Letter: Models matter
November 10, 2013
Anastasia Golovashkina’s point about the danger of an over-simplified economics curriculum (“Contextualizing Curriculum” 10/29/13) is well-taken. However, it sounds to me like she is describing the way economics is taught elsewhere: poorly. When I majored in economics at the University of Chicago, the coursework was taught with an eye towards the complexity of the outside world and an understanding that “models”—a word Golovashkina uses as an epithet—are the scientific way to best understand that complexity. A simple map does not imply a simple territory; I’d recommend Jorge Luis Borges’ “On Exactitude in Science” to anyone still confused about the usefulness of a life-sized map.

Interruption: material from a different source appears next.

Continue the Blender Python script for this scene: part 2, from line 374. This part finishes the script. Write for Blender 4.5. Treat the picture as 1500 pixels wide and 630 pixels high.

It’s true that models, like any other description of the world, have to be both coherent and externally valid. Golovashkina spends a great deal of ink on these points but her choice of citation makes me wonder how deeply she has internalized them. The paper she cites in her online version (“Student Attitudes and Knowledge: Change In An Introductory College Economics Course”) uses a before-and-after opt-in survey design among students of a single professor at Georgia Southern University and concludes that introductory economics courses have deleterious effects. This paper has serious problems with both internal and external validity, and anyone who cited it in an economics course would be rightly laughed out of the room. Readers who cannot identify these problems for themselves—and I count at least eight such issues in the paper that Golovashkina cites—should ask any friend majoring in the Social Sciences. Perhaps Golovashkina wrongly identified what she has left to learn as an economics major.